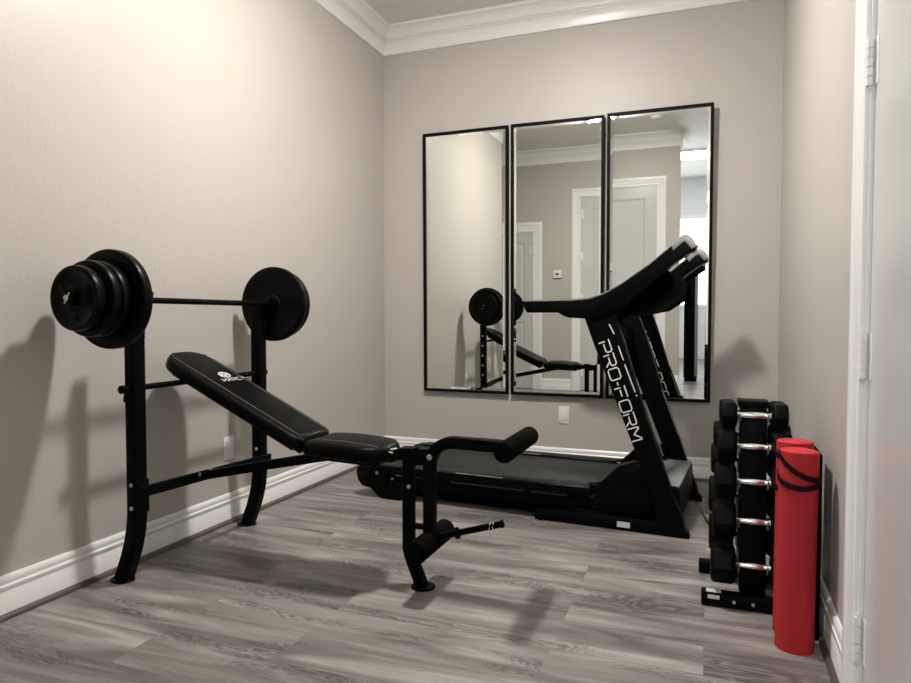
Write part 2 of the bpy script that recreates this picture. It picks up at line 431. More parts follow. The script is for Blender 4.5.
# ------------------------------------------------------------------ mirrors
def mirror(x0, x1, z0, z1, a, b, label):
    wd, hh = x1-x0, z1-z0
    # tilt about the bottom edge; the back stays clear of the wall
    off = .006+abs(a)*wd/2
    root = thing('wall_mirror', label, 'mirror', ((x0+x1)/2, YB-off, z0), (-b, 0, a), 'tall black framed mirrors on the back wall')
    F, D = .018, .026
    f = MB()
    t = f.bm; rg = []
    for q, y in ((0, 0), (0, -D+.0015), (.0015, -D), (F-.0015, -D), (F, -D+.0015), (F, 0)):
        rg.append([t.verts.new(p) for p in ((-wd/2+q, y, q), (wd/2-q, y, q), (wd/2-q, y, hh-q), (-wd/2+q, y, hh-q))])
    for A, B_ in zip(rg, rg[1:]+rg[:1]):
        for i in range(4): t.faces.new((A[i], A[(i+1) % 4], B_[(i+1) % 4], B_[i]))
    link('frame', f, 'frame', root)
    link('backing', MB().box((-wd/2+F, -.008, F), (wd/2-F, -.003, hh-F)), 'dark', root)
    g = MB(); B = .019; u = wd/2-F; y1, y0 = -.016, -.0146
    t = g.bm
    O = [(-u, F), (u, F), (u, hh-F), (-u, hh-F)]; I = [(-u+B, F+B), (u-B, F+B), (u-B, hh-F-B), (-u+B, hh-F-B)]
    vo = [t.verts.new((p[0], y0, p[1])) for p in O]; vi = [t.verts.new((p[0], y1, p[1])) for p in I]; vb = [t.verts.new((p[0], -.010, p[1])) for p in O]
    for i in range(4):
        j = (i+1) % 4; t.faces.new((vo[i], vo[j], vi[j], vi[i])); t.faces.new((vb[i], vb[j], vo[j], vo[i]))
    t.faces.new(vi); t.faces.new(vb[::-1])
    link('glass', g, 'mirror', root, False)
    return root
mirror(-1.932, -1.296, .503, 2.350, -.006, -.010, 'left of the three tall black framed mirrors, nearest the corner')
mirror(-1.276, -.648, .503, 2.352, .009, -.009, 'middle of the three tall black framed mirrors')
mirror(-.627, .018, .503, 2.354, .0, -.019, 'right of the three tall black framed mirrors, behind the treadmill console')

# ------------------------------------------------------------------ outlets, thermostat, detector
def outlet(loc, rz, label):
    r = thing('wall_outlet', label, 'outlet', loc, (0, 0, rz))
    link('cover_plate', MB().box((-.036, -.006, -.058), (.036, 0, .058), .002), 'plast_w', r)
    link('socket', MB().box((-.016, -.0085, -.034), (.016, -.005, .034), .002), 'plast_w', r)
    link('screw', MB().cyl((0, -.0068, .048), (0, -.0055, .048), .003, seg=10), 'plast_w', r)
outlet((XL, 2.736, .377), PI/2, 'white electrical outlet low on the left wall behind the weight bench')
outlet((-.909, YB, .374), 0, 'white electrical outlet low on the back wall under the middle mirror')
t = thing('thermostat', 'small square thermostat beside the tall door in the mirror reflection', 'thermostat', (-1.781, YR, 1.524))
link('casing', MB().box((-.052, 0, -.052), (.052, .022, .052), .004), 'plast_w', t)
link('display', MB().box((-.018, .0215, -.012), (.018, .024, .014), .001), 'screen', t)
link('base_plate', MB().box((-.055, 0, -.062), (.055, .010, -.052), .001), 'dark', t)
t = thing('smoke_detector', 'round white smoke detector on the ceiling seen in the right mirror', 'smoke detector', (-.571, 1.035, ZC))
link('housing', MB().lathe([(0, 0), (.064, 0), (.064, -.012), (.056, -.030), (.040, -.036), (0, -.037)], (0, 0, 0), (0, 0, 1)), 'plast_w', t)

# recessed ceiling lamp that lights the gym
LX, LY = -.95, 2.52
t = thing('recessed_ceiling_light', 'round recessed ceiling light above the middle of the room', 'ceiling light', (LX, LY, ZC))
link('trim_ring', MB().lathe([(.108, -.001), (.108, -.009), (.134, -.006), (.138, 0), (.108, 0)], (0, 0, 0), (0, 0, 1)), 'plast_w', t)
link('lens', MB().lathe([(0, -.030), (.086, -.029), (.102, -.022), (.108, -.012), (.108, 0), (0, 0)], (0, 0, 0), (0, 0, 1)), 'lens', t)
t = thing('hall_fill_light', 'added square fill light on the ceiling of the bright hall behind', 'ceiling light', (-.35, -1.3, ZC))  # added panel, no fixture seen: whitens the hall and fills the gym
link('trim_ring', MB().box((-.32, -.32, -.03), (-.3, .32, 0)).box((.3, -.32, -.03), (.32, .32, 0)).box((-.3, -.32, -.03), (.3, -.3, 0)).box((-.3, .3, -.03), (.3, .32, 0)), 'plast_w', t)
link('lens', MB().box((-.3, -.3, -.022), (.3, .3, -.016)), 'hall_fill', t)

# tall dark cabinet in the hall, seen in the right mirror
t = thing('tall_cabinet', 'tall narrow black cabinet in the bright hall seen in the right mirror', 'cabinet', (-.215, -.42, 0))
link('body', MB().box((-.085, -.30, .05), (.085, .0, 1.80), .004), 'plastic', t)
link('door', MB().box((-.083, .001, .07), (.048, .020, 1.79), .003), 'gloss', t)
link('side_strip', MB().box((.052, .001, .07), (.083, .016, 1.79), .002), 'hood', t)
link('plinth', MB().box((-.075, -.28, 0), (.075, -.01, .05)), 'plastic', t)

# ------------------------------------------------------------------ weight bench
YN, YF, YM = 1.974, 2.735, 2.330     # posts and bench axis
XP = -2.072                          # post centre
bench = thing('weight_bench', 'black weight bench with reclined backrest and leg developer beside the left wall', 'weight bench', (-1.6, YM, 0))
def BL(p): return (p[0]+1.6, p[1]-YM, p[2])
def bl(path): return [BL(p) for p in path]
for y in (YN, YF):
    pth = [(XP, y, 1.085), (XP, y, .34), (XP-.001, y, .27), (XP-.008, y, .21), (XP-.022, y, .15), (XP-.042, y, .09), (XP-.078, y, .004)]
    post = link('upright_post', MB().sweep(bl(pth), rrect(.056, .056, .008)), 'steel', bench)
    fp = MB().lathe([(0, 0), (.046, 0), (.046, .004), (.043, .007), (0, .007)], (0, 0, 0), (0, 0, 1), 32); fp.bm.transform(Matrix.Diagonal((1.1, .9, 1, 1)))
    link('foot_plate', fp, 'steel', post, loc=BL((XP-.082, y, 0)))
    # J hook that carries the bar
    hk = MB()
    hk.prism([(.027, .955), (.033, .955), (.036, 1.075), (.060, 1.083), (.076, 1.105), (.081, 1.135), (.075, 1.137), (.068, 1.112), (.055, 1.092), (.027, 1.088)], -.020, .020, 'y', .001)
    hook = link('bar_hook', hk, 'steel', post, loc=BL((XP, y, -.0)))
    link('end_cap', MB().box((-.029, -.029, 0), (.029, .029, .006), .002), 'plastic', post, loc=BL((XP, y, 1.085)))
    # adjustment bolts
    s = -1 if y == YN else 1
    b = MB()
    for z in (.302, .392):
        b.cyl(BL((XP+.004, y-.028, z)), BL((XP+.004, y-.036, z)), .008, seg=12, bev=.002)
    link_each('bolt', b, 'zinc', post)
    if y == YF:
        b = MB()
        for k in range(5): b.cyl(BL((XP, y+.027, .44+k*.095)), BL((XP, y+.0295, .44+k*.095)), .010, seg=14)
        link_each('adjustment_hole', b, 'silver', post)
# backrest support rod through the posts
r = link('support_rod', MB().cyl(BL((XP, YN-.06, .765)), BL((XP, YF+.04, .765)), .012), 'steel', bench)
rr = MB()
for y in (YN-.060, YF+.042): rr.cyl(BL((XP, y-.011, .765)), BL((XP, y+.011, .765)), .016, bev=.004)
link_each('rod_knob', rr, 'plastic', r)
rr = MB().tube(bl([(XP, YN-.046, .755), (XP-.004, YN-.048, .735), (XP-.008, YN-.046, .715)]), .004, 8)
link('rod_clip', rr, 'steel', r)
# lower cross brace and main rail
cb = link('cross_brace', MB().sweep(bl([(XP+.038, YN-.028, .366), (XP+.038, YF+.028, .340)]), rrect(.020, .042, .004), up=(1, 0, 0)).box(BL((XP+.027, YN-.029, .280)), BL((XP+.032, YN+.029, .410)), .001), 'steel', bench)
link_each('brace_bolt', MB().cyl(BL((XP+.045, YM, .368)), BL((XP+.054, YM, .368)), .011, seg=12, bev=.002).cyl(BL((XP+.045, YM-.07, .368)), BL((XP+.052, YM-.07, .368)), .008, seg=12), 'zinc', cb)
link('main_rail', MB().sweep(bl([(XP+.04, YM, .352), (-1.714, YM, .421), (-1.38, YM, .490), (-1.20, YM, .508), (-1.045, YM, .508)]), rrect(.038, .038, .005)), 'steel', bench)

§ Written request
Reproduce only the lines from the beginning of the data through the line that contains "mirror(-.627, .018, .503, 2.354, .0, -.019, 'right", both included, and please drop the pictures.

§ The reply
Write part 2 of the bpy script that recreates this picture. It picks up at line 431. More parts follow. The script is for Blender 4.5.
# ------------------------------------------------------------------ mirrors
def mirror(x0, x1, z0, z1, a, b, label):
    wd, hh = x1-x0, z1-z0
    # tilt about the bottom edge; the back stays clear of the wall
    off = .006+abs(a)*wd/2
    root = thing('wall_mirror', label, 'mirror', ((x0+x1)/2, YB-off, z0), (-b, 0, a), 'tall black framed mirrors on the back wall')
    F, D = .018, .026
    f = MB()
    t = f.bm; rg = []
    for q, y in ((0, 0), (0, -D+.0015), (.0015, -D), (F-.0015, -D), (F, -D+.0015), (F, 0)):
        rg.append([t.verts.new(p) for p in ((-wd/2+q, y, q), (wd/2-q, y, q), (wd/2-q, y, hh-q), (-wd/2+q, y, hh-q))])
    for A, B_ in zip(rg, rg[1:]+rg[:1]):
        for i in range(4): t.faces.new((A[i], A[(i+1) % 4], B_[(i+1) % 4], B_[i]))
    link('frame', f, 'frame', root)
    link('backing', MB().box((-wd/2+F, -.008, F), (wd/2-F, -.003, hh-F)), 'dark', root)
    g = MB(); B = .019; u = wd/2-F; y1, y0 = -.016, -.0146
    t = g.bm
    O = [(-u, F), (u, F), (u, hh-F), (-u, hh-F)]; I = [(-u+B, F+B), (u-B, F+B), (u-B, hh-F-B), (-u+B, hh-F-B)]
    vo = [t.verts.new((p[0], y0, p[1])) for p in O]; vi = [t.verts.new((p[0], y1, p[1])) for p in I]; vb = [t.verts.new((p[0], -.010, p[1])) for p in O]
    for i in range(4):
        j = (i+1) % 4; t.faces.new((vo[i], vo[j], vi[j], vi[i])); t.faces.new((vb[i], vb[j], vo[j], vo[i]))
    t.faces.new(vi); t.faces.new(vb[::-1])
    link('glass', g, 'mirror', root, False)
    return root
mirror(-1.932, -1.296, .503, 2.350, -.006, -.010, 'left of the three tall black framed mirrors, nearest the corner')
mirror(-1.276, -.648, .503, 2.352, .009, -.009, 'middle of the three tall black framed mirrors')
mirror(-.627, .018, .503, 2.354, .0, -.019, 'right of the three tall black framed mirrors, behind the treadmill console')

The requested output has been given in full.